Source records
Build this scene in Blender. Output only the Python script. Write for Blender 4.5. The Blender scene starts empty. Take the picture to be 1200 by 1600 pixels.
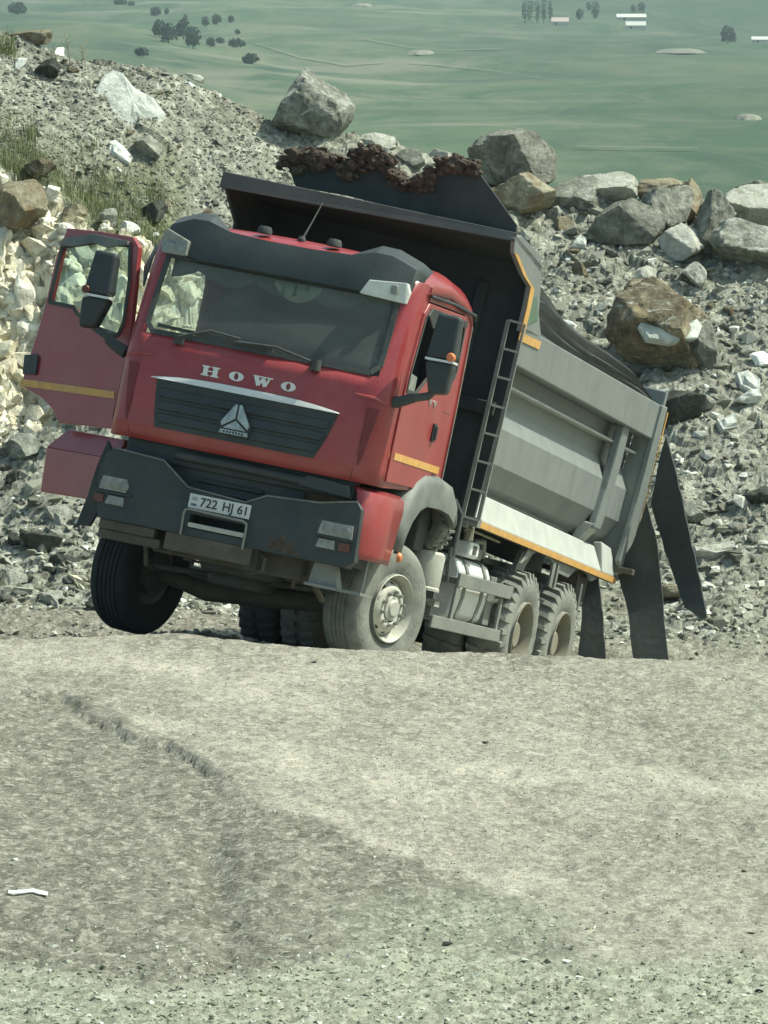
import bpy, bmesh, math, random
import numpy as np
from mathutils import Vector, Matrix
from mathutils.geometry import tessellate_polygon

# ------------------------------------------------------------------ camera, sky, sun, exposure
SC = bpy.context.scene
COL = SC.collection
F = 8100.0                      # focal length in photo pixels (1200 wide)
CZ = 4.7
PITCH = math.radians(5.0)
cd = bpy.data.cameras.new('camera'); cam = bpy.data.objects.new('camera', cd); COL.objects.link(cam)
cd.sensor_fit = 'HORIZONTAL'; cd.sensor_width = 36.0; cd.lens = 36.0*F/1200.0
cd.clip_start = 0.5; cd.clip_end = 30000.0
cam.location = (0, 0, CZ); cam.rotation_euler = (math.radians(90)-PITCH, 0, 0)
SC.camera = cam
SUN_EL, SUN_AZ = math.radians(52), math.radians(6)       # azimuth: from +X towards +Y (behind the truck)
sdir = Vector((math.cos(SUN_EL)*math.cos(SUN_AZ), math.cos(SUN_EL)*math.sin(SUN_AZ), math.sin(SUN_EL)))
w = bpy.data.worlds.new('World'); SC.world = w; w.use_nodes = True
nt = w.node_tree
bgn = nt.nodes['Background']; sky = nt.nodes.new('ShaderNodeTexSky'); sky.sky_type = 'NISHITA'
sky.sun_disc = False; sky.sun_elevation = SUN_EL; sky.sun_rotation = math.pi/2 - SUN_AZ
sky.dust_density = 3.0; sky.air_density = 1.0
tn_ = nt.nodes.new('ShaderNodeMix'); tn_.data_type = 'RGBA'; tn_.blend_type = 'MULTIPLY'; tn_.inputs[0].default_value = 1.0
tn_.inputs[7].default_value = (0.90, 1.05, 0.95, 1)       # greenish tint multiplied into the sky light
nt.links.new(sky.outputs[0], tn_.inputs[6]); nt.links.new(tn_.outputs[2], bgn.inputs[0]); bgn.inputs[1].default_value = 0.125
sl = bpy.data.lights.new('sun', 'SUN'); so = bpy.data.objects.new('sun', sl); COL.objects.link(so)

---

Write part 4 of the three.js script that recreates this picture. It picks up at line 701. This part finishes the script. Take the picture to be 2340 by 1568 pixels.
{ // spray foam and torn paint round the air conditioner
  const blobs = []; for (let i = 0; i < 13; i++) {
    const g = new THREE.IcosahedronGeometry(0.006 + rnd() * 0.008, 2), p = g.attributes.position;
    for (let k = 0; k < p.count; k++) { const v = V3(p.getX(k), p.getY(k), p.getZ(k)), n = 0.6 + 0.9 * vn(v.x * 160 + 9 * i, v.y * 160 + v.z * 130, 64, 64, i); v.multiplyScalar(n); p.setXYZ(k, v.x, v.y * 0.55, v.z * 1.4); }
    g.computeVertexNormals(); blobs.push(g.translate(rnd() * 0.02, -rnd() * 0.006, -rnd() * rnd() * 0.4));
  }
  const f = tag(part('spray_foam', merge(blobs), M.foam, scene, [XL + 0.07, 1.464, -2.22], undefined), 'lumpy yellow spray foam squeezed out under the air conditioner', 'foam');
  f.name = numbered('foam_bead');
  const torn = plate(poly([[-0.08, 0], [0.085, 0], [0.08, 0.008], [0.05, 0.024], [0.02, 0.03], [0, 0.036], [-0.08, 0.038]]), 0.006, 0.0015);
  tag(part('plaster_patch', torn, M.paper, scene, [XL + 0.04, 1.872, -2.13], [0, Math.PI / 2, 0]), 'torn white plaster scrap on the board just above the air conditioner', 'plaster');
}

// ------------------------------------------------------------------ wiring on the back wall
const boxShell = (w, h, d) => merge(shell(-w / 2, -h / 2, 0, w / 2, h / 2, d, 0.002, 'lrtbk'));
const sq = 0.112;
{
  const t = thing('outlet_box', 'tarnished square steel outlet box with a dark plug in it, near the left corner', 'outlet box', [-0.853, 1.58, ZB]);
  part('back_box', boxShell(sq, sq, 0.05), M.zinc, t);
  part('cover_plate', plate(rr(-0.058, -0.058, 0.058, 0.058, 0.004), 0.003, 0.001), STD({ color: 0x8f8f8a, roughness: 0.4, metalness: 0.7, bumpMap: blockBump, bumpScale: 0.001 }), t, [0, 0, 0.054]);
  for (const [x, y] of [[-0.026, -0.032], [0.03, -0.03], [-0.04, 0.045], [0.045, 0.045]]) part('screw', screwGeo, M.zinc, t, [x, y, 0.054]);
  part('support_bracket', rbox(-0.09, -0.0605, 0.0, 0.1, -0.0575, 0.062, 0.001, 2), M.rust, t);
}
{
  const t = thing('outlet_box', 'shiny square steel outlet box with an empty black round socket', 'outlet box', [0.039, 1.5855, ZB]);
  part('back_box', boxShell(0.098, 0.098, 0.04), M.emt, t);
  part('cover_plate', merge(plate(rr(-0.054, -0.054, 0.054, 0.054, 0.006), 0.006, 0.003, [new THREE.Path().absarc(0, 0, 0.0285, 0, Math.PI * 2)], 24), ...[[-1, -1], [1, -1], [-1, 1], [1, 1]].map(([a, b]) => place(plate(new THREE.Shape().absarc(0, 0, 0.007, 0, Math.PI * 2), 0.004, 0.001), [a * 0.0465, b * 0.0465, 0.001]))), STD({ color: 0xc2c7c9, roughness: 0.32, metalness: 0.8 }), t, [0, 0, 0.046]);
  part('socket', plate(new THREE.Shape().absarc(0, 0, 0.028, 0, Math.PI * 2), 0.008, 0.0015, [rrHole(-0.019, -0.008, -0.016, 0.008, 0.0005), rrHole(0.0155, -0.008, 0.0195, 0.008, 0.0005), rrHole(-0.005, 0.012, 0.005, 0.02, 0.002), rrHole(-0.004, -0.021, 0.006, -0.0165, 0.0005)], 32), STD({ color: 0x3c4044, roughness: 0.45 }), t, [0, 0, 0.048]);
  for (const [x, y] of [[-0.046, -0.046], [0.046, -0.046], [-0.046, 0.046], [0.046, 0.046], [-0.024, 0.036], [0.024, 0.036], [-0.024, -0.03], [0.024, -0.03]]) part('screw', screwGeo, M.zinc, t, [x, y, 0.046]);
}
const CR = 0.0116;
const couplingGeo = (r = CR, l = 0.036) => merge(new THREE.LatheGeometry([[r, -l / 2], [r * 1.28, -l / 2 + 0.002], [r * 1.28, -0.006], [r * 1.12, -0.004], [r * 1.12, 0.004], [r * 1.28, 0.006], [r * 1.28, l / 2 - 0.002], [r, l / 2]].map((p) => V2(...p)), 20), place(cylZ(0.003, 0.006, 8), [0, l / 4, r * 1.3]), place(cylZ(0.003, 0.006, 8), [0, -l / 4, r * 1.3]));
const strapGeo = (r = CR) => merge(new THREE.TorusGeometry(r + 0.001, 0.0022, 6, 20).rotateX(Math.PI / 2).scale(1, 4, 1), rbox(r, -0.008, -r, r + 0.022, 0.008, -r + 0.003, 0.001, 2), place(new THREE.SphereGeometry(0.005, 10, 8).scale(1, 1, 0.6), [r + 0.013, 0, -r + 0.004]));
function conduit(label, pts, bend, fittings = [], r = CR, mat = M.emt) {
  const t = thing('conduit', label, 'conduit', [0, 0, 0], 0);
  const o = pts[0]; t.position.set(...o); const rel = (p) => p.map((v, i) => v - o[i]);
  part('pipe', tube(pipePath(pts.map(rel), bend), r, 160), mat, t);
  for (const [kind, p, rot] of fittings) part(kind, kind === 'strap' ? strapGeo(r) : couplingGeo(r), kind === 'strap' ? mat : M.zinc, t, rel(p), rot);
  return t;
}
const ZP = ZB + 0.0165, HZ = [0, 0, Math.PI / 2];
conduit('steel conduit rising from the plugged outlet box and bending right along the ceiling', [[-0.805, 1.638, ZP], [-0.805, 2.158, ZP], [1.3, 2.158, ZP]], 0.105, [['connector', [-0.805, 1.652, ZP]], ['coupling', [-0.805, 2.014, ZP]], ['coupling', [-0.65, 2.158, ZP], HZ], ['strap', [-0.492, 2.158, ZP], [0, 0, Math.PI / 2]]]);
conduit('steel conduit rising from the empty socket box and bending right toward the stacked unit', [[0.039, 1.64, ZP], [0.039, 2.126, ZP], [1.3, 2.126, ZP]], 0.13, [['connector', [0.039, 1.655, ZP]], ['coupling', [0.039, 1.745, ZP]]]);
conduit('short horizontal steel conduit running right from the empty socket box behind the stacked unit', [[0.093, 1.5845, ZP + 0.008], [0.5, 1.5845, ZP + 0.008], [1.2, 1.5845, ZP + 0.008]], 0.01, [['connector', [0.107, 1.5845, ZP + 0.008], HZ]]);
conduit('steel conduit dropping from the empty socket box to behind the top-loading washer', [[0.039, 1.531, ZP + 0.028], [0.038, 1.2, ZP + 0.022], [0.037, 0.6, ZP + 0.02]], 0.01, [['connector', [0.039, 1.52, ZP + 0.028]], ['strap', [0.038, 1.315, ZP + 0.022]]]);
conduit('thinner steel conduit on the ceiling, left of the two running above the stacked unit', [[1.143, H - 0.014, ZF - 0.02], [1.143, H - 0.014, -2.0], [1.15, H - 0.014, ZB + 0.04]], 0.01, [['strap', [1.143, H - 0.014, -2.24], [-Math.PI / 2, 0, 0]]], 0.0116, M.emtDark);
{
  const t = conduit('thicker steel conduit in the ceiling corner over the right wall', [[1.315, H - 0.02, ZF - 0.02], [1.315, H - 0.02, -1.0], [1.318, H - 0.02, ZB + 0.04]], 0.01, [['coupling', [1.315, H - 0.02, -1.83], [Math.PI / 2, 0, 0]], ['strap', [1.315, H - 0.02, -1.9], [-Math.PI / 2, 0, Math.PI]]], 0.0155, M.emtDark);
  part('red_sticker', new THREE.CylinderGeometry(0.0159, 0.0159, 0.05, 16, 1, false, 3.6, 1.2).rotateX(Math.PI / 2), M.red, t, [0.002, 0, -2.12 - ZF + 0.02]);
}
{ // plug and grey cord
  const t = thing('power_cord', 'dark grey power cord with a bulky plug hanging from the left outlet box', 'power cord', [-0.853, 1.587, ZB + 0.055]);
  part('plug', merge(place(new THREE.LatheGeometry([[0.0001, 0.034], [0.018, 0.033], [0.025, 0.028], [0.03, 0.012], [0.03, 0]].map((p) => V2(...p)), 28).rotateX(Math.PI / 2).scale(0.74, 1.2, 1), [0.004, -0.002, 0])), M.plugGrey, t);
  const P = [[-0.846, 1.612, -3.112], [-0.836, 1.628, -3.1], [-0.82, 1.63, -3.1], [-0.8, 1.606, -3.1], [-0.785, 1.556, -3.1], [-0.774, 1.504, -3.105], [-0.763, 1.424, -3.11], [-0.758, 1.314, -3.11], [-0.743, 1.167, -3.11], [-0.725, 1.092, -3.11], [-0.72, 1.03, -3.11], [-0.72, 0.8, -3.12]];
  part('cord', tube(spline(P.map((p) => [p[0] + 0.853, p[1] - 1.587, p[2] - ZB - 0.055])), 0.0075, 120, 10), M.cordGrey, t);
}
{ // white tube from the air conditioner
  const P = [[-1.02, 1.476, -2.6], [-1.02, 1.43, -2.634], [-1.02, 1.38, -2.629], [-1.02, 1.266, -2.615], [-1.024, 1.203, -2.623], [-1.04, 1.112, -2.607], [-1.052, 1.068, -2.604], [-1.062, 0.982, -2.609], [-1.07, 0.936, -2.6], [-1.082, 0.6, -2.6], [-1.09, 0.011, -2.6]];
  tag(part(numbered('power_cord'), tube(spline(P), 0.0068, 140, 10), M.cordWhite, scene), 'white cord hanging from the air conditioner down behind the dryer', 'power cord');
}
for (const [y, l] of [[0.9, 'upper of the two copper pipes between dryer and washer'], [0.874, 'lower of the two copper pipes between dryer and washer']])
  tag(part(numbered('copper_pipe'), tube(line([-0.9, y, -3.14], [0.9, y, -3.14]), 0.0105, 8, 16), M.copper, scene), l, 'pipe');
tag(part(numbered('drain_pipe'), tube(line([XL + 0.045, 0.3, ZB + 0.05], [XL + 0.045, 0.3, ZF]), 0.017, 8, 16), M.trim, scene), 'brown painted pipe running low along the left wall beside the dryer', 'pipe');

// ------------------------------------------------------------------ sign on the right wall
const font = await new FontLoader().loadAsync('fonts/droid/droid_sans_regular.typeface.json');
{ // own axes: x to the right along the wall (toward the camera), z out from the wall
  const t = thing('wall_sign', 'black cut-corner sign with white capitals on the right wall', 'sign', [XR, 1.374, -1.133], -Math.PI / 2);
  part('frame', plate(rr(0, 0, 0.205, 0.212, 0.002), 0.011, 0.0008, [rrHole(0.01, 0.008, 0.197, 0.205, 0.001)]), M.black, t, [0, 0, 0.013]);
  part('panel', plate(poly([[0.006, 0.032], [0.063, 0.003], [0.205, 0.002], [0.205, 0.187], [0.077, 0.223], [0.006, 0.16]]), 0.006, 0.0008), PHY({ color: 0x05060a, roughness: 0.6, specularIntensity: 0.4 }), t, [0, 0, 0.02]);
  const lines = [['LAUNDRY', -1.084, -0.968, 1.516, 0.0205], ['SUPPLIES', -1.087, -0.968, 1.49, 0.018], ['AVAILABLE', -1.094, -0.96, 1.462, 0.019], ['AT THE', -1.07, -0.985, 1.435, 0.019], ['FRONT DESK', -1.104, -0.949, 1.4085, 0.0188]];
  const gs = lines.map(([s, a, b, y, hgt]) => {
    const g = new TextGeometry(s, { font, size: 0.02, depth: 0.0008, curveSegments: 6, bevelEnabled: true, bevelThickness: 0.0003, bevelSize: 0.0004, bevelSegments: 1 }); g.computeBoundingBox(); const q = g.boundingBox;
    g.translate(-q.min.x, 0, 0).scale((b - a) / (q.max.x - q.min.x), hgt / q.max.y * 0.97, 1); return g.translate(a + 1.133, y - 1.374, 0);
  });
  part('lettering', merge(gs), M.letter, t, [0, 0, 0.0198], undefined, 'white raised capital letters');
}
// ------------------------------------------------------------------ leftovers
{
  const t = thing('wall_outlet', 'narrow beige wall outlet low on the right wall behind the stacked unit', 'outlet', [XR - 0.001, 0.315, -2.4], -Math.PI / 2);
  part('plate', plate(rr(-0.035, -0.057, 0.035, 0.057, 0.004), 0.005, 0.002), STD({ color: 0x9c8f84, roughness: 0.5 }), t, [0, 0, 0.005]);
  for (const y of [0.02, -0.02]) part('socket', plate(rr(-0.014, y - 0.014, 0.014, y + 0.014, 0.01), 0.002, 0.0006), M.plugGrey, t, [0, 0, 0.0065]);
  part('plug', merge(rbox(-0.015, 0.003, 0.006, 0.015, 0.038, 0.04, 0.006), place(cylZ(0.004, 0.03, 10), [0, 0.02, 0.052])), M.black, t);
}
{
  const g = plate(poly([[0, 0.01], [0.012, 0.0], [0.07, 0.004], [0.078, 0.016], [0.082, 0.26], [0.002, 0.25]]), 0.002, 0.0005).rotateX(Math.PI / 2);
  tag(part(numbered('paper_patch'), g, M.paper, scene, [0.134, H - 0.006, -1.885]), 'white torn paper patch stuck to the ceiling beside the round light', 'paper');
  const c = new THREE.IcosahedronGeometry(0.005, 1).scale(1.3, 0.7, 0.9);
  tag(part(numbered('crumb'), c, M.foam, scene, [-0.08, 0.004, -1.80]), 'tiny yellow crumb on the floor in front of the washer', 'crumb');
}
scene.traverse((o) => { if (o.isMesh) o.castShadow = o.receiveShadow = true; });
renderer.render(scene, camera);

Work to be completed
Reproduce nothing but the lines from the one with "Build this scene" to the one with "from mathutils.geometry import", both lines included, and keep every picture out of the copy.

Exercise response
Build this scene in Blender. Output only the Python script. Write for Blender 4.5. The Blender scene starts empty. Take the picture to be 1200 by 1600 pixels.
import bpy, bmesh, math, random
import numpy as np
from mathutils import Vector, Matrix
from mathutils.geometry import tessellate_polygon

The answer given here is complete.